Leave out any pictures and transcribe all other data below exactly.
[begin Dataset content]
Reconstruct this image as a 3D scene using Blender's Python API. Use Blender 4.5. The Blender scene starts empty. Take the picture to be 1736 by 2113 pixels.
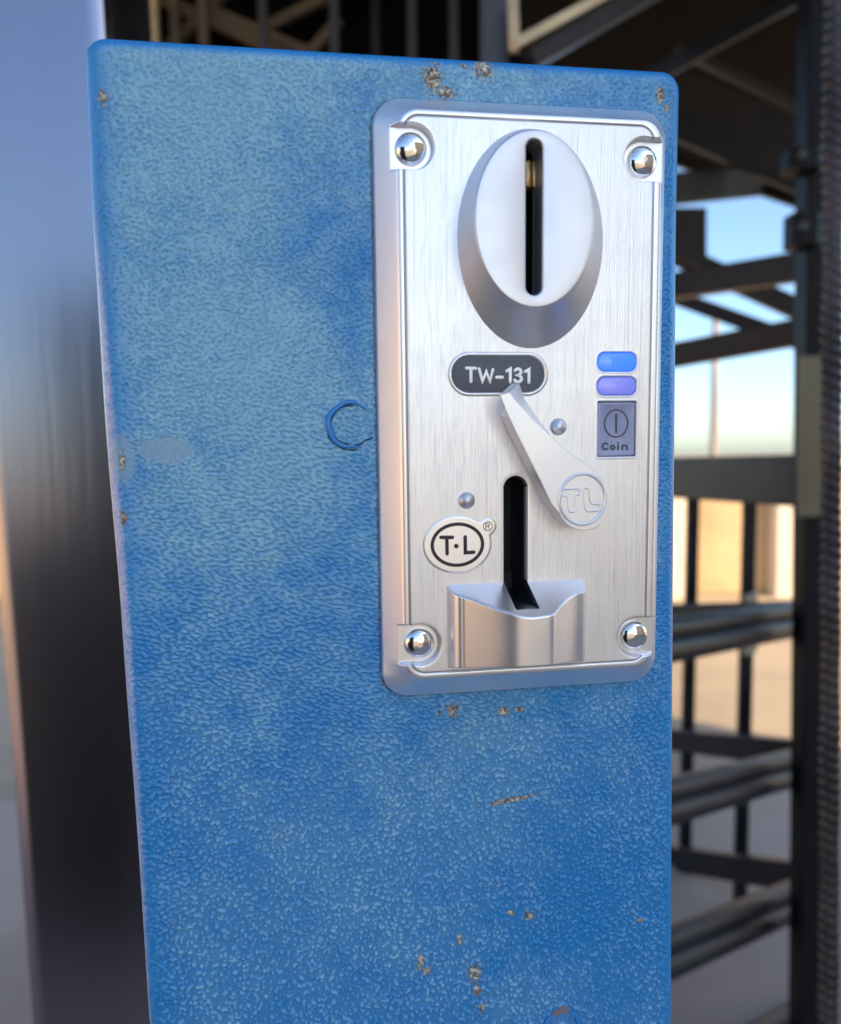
import bpy, bmesh, math, random
import numpy as np
from mathutils import Vector, Matrix

# ------------------------------------------------------------------ camera, sky, sun, exposure
scene = bpy.context.scene
EYE = 1.15                      # camera height in metres
FOC = 1600.0                    # focal length in units of a 1736 wide frame
PITCH, ROLL = math.radians(-4.1), math.radians(-0.7)
cam = bpy.data.cameras.new("camera")
cam_o = bpy.data.objects.new("camera", cam)
scene.collection.objects.link(cam_o)
scene.camera = cam_o
cam.sensor_fit = 'HORIZONTAL'
cam.sensor_width = 36.0
cam.lens = 36.0 * FOC / 1736.0
cam.clip_start, cam.clip_end = 0.01, 3000.0
Rc = Matrix.Rotation(math.pi / 2 + PITCH, 3, 'X') @ Matrix.Rotation(ROLL, 3, 'Z')
cam_o.matrix_world = Matrix.Translation((0, 0, EYE)) @ Rc.to_4x4()
cam.dof.use_dof = True
cam.dof.focus_distance = 0.176
cam.dof.aperture_fstop = 15.0   # about a 3 mm phone aperture
cam.dof.aperture_ratio = 1.0

SUN_EL, SUN_AZ = math.radians(24), math.radians(127)     # azimuth clockwise from +Y
world = bpy.data.worlds.new("World")
scene.world = world
world.use_nodes = True
wn, wl = world.node_tree.nodes, world.node_tree.links
sky = wn.new('ShaderNodeTexSky')
sky.sky_type = 'NISHITA'
sky.sun_disc = False
sky.sun_elevation = SUN_EL
sky.sun_rotation = SUN_AZ % (2 * math.pi)
sky.altitude = 1200
sky.air_density, sky.dust_density, sky.ozone_density = 1.0, 2.9, 4.0
wl.new(sky.outputs[0], wn['Background'].inputs['Color'])
wn['Background'].inputs['Strength'].default_value = 0.105

sun = bpy.data.lights.new("sun", 'SUN')
sun.energy = 2.6
sun.angle = math.radians(0.5)
sun.color = (1.0, 0.78, 0.55)
sun_o = bpy.data.objects.new("sun", sun)
scene.collection.objects.link(sun_o)
sd = Vector((math.sin(SUN_AZ) * math.cos(SUN_EL), math.cos(SUN_AZ) * math.cos(SUN_EL), math.sin(SUN_EL)))
sun_o.rotation_euler = sd.to_track_quat('Z', 'Y').to_euler()
sun_o.location = sd * 20

scene.view_settings.view_transform = 'Standard'
scene.view_settings.look = 'None'
scene.view_settings.exposure = 1.85
scene.view_settings.gamma = 1.0
scene.view_settings.use_white_balance = True      # the phone's warm daylight balance
scene.view_settings.white_balance_temperature = 7100
scene.view_settings.white_balance_tint = 6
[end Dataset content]
> **Correct output**
Reconstruct this image as a 3D scene using Blender's Python API. Use Blender 4.5. The Blender scene starts empty. Take the picture to be 1736 by 2113 pixels.
import bpy, bmesh, math, random
import numpy as np
from mathutils import Vector, Matrix

# ------------------------------------------------------------------ camera, sky, sun, exposure
scene = bpy.context.scene
EYE = 1.15                      # camera height in metres
FOC = 1600.0                    # focal length in units of a 1736 wide frame
PITCH, ROLL = math.radians(-4.1), math.radians(-0.7)
cam = bpy.data.cameras.new("camera")
cam_o = bpy.data.objects.new("camera", cam)
scene.collection.objects.link(cam_o)
scene.camera = cam_o
cam.sensor_fit = 'HORIZONTAL'
cam.sensor_width = 36.0
cam.lens = 36.0 * FOC / 1736.0
cam.clip_start, cam.clip_end = 0.01, 3000.0
Rc = Matrix.Rotation(math.pi / 2 + PITCH, 3, 'X') @ Matrix.Rotation(ROLL, 3, 'Z')
cam_o.matrix_world = Matrix.Translation((0, 0, EYE)) @ Rc.to_4x4()
cam.dof.use_dof = True
cam.dof.focus_distance = 0.176
cam.dof.aperture_fstop = 15.0   # about a 3 mm phone aperture
cam.dof.aperture_ratio = 1.0

SUN_EL, SUN_AZ = math.radians(24), math.radians(127)     # azimuth clockwise from +Y
world = bpy.data.worlds.new("World")
scene.world = world
world.use_nodes = True
wn, wl = world.node_tree.nodes, world.node_tree.links
sky = wn.new('ShaderNodeTexSky')
sky.sky_type = 'NISHITA'
sky.sun_disc = False
sky.sun_elevation = SUN_EL
sky.sun_rotation = SUN_AZ % (2 * math.pi)
sky.altitude = 1200
sky.air_density, sky.dust_density, sky.ozone_density = 1.0, 2.9, 4.0
wl.new(sky.outputs[0], wn['Background'].inputs['Color'])
wn['Background'].inputs['Strength'].default_value = 0.105

sun = bpy.data.lights.new("sun", 'SUN')
sun.energy = 2.6
sun.angle = math.radians(0.5)
sun.color = (1.0, 0.78, 0.55)
sun_o = bpy.data.objects.new("sun", sun)
scene.collection.objects.link(sun_o)
sd = Vector((math.sin(SUN_AZ) * math.cos(SUN_EL), math.cos(SUN_AZ) * math.cos(SUN_EL), math.sin(SUN_EL)))
sun_o.rotation_euler = sd.to_track_quat('Z', 'Y').to_euler()
sun_o.location = sd * 20

scene.view_settings.view_transform = 'Standard'
scene.view_settings.look = 'None'
scene.view_settings.exposure = 1.85
scene.view_settings.gamma = 1.0
scene.view_settings.use_white_balance = True      # the phone's warm daylight balance
scene.view_settings.white_balance_temperature = 7100
scene.view_settings.white_balance_tint = 6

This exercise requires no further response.